Reading Time: 5 minutes

There is a big difference between the traditional point-fighting sport karate called ‘kumite’ and full-contact martial arts.

Image courtesy of Karate Combat

In most karate styles, sparring and fighting (whether in the dojo or at tournaments) is based on a light-contact or semi-contact point-scoring system, designed to teach, execute and reward quick, crisp, clean striking.

With point fighting, the objective is to score more points than your opponent by means of effective striking techniques and sweeps/throws/takedowns, and the fight is stopped by a referee every time a point is scored, to award the point and reset the fight.

The objective is not to knock the opponent out and contestants can even be disqualified for using ‘excessive force’, especially to the head.

This video will give you a good flavour of what point-fighting sport karate is all about.
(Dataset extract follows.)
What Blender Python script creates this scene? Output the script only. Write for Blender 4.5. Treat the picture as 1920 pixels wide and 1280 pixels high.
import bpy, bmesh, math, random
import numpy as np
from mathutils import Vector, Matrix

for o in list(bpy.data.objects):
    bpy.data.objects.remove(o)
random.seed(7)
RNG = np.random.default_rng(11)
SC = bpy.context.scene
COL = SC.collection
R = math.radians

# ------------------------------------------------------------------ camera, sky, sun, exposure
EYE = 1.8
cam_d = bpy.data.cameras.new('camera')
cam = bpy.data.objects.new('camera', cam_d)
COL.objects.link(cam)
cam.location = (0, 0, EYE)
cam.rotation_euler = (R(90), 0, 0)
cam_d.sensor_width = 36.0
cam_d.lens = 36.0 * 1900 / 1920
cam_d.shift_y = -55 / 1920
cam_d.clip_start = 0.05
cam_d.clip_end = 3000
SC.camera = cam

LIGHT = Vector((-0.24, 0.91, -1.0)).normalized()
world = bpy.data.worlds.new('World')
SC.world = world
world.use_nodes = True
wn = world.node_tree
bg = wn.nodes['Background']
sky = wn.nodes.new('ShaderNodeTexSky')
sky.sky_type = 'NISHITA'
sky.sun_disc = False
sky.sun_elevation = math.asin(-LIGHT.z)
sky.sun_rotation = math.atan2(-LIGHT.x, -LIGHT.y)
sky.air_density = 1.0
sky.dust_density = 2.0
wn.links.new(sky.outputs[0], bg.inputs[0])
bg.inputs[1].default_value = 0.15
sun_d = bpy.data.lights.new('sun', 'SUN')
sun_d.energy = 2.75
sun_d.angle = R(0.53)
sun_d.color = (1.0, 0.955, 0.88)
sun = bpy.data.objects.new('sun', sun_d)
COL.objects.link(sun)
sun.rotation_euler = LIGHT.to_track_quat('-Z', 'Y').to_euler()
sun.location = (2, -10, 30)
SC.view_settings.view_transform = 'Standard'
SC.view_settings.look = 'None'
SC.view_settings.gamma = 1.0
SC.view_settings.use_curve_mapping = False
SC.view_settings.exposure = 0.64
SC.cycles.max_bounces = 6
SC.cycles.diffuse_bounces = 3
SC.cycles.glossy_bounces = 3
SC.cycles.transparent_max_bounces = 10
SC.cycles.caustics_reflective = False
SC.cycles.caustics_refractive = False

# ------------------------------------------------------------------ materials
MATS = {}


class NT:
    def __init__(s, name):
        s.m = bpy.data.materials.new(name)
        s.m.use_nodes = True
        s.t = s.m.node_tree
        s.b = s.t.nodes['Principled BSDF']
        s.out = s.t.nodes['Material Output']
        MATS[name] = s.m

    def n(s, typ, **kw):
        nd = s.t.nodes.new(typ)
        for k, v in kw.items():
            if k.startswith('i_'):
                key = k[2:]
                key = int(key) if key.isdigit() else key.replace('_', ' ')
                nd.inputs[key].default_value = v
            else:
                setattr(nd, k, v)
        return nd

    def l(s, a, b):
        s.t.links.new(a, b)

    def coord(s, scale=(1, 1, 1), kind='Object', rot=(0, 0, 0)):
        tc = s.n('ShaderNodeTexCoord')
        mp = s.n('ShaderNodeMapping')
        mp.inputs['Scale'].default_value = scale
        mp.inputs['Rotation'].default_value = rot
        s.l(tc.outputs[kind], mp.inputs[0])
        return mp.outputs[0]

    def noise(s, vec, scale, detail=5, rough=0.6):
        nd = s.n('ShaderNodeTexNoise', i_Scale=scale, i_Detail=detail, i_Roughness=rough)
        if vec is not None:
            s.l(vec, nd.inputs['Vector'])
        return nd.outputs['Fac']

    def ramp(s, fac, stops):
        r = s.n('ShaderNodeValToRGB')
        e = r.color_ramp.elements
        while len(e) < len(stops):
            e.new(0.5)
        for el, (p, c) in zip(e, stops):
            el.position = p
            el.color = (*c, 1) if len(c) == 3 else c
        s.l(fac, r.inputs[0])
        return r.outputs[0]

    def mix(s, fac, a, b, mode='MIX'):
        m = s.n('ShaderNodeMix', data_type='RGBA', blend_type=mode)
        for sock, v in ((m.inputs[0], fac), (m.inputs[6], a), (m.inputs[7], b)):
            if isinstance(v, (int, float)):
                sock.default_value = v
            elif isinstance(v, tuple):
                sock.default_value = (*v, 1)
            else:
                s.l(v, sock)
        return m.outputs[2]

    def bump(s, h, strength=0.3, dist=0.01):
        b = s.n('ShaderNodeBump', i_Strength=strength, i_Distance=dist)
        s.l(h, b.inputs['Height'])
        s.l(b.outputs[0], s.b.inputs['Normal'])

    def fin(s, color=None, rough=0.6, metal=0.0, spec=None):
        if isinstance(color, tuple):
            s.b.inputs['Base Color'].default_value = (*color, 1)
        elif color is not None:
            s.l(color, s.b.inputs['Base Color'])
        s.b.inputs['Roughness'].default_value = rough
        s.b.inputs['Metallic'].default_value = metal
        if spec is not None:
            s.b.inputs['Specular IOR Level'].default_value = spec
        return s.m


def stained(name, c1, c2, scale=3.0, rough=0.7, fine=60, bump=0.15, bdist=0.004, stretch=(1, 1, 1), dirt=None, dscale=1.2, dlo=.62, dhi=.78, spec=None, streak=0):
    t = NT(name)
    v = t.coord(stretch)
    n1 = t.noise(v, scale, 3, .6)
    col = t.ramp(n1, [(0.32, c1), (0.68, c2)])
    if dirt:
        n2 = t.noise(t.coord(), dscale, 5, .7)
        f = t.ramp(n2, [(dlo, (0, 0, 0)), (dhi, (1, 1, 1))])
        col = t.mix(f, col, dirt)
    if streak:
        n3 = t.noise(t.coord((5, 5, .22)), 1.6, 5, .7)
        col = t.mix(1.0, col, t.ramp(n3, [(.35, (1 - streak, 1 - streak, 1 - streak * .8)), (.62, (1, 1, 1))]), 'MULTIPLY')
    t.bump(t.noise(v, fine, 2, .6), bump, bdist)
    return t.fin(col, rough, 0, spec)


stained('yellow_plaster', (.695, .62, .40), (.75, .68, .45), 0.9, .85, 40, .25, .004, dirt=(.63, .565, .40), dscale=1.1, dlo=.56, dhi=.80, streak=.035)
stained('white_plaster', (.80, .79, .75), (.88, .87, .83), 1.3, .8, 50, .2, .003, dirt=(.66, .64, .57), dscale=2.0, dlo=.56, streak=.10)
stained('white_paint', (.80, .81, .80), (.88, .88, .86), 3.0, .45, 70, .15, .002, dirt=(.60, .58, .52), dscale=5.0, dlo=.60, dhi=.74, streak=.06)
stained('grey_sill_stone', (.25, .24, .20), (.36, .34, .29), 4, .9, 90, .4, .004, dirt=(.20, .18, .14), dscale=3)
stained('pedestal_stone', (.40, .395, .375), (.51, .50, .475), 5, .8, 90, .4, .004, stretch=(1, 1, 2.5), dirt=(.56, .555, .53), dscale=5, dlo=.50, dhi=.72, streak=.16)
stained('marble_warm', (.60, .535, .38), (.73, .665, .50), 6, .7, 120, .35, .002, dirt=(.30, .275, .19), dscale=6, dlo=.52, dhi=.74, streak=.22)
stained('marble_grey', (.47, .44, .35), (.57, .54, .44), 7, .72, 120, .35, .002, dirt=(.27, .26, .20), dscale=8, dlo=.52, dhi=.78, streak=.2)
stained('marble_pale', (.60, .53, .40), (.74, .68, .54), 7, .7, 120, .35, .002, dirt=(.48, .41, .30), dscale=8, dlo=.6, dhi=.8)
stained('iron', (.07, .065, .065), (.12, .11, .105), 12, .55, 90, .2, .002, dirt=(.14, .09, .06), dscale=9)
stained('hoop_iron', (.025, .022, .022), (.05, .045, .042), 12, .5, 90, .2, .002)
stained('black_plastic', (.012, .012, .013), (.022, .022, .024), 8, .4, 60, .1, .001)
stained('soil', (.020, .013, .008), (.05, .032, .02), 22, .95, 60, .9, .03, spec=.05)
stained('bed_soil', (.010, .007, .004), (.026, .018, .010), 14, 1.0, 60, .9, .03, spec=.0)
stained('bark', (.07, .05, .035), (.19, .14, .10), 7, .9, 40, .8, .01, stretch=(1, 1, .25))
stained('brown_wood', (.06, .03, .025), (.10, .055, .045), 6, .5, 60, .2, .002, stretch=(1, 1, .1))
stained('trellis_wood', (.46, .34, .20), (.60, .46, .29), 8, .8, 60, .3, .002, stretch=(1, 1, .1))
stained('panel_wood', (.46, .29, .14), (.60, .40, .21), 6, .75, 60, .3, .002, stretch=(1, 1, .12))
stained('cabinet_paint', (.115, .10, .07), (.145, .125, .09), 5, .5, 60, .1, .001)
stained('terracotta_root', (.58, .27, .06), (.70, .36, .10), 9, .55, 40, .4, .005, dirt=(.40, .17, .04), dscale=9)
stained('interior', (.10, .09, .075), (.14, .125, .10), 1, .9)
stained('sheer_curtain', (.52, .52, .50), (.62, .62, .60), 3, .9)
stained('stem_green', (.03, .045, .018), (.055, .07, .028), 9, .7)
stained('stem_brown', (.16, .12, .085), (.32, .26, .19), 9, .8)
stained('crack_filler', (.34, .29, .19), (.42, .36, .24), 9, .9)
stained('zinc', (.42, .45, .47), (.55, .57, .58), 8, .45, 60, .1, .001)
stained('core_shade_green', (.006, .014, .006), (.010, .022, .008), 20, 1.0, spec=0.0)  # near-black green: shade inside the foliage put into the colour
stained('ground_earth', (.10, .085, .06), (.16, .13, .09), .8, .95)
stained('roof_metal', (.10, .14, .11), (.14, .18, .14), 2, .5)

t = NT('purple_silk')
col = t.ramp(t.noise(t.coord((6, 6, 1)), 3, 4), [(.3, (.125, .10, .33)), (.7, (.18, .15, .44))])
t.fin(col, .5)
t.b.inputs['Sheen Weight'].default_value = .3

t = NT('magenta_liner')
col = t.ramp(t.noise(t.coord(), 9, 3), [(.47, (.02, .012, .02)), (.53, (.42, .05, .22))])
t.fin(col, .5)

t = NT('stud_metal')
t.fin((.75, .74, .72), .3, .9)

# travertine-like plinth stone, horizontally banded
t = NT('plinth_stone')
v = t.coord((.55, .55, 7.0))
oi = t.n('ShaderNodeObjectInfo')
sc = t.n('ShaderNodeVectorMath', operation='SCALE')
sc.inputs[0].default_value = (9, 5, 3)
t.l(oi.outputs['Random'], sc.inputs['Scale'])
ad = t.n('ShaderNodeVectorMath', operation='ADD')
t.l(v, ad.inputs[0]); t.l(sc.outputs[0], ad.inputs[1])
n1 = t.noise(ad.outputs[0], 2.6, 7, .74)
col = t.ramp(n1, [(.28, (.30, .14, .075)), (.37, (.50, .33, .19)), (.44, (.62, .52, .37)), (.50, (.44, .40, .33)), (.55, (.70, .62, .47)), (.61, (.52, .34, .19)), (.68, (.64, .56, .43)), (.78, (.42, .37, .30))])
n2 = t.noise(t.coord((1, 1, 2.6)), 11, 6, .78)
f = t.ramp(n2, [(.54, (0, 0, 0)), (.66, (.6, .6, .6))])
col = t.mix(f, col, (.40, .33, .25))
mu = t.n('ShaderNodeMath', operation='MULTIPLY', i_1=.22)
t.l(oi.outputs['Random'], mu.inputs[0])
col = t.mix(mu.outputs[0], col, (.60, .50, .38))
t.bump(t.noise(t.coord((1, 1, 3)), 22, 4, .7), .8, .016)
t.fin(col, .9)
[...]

Video courtesy of Super karate

Enter Karate Combat – the world’s first professional full-contact karate league!

Karate Combat was founded in April 2018, with the purpose of revitalising & promoting the martial art and sport of karate, and bringing it into the modern era and digital age to appeal to a more youthful audience.

The promotion hosts epic underground events featuring a roster of over 100 of the top male and female karatekas from 30+ different countries, from various styles of karate, including Shotokan, Goju-Ryu, Shito-Ryu, Wado-Ryu and Kyokushin.

Fighters compete in ‘The Pit’, a square 6,5m x 6,5m (21’4″ x 21’4″) combat arena surrounded by 45° angled walls designed to encourage continuous action with cage-free views, CGI effects and high-tech, video-game style analytics.

Check it out:

Video courtesy of Karate Combat

A bout lasts for 3 x 3-minute rounds, with fighters using 4oz gloves, while wrestling, submissions, knees, elbows and uppercuts are not permitted.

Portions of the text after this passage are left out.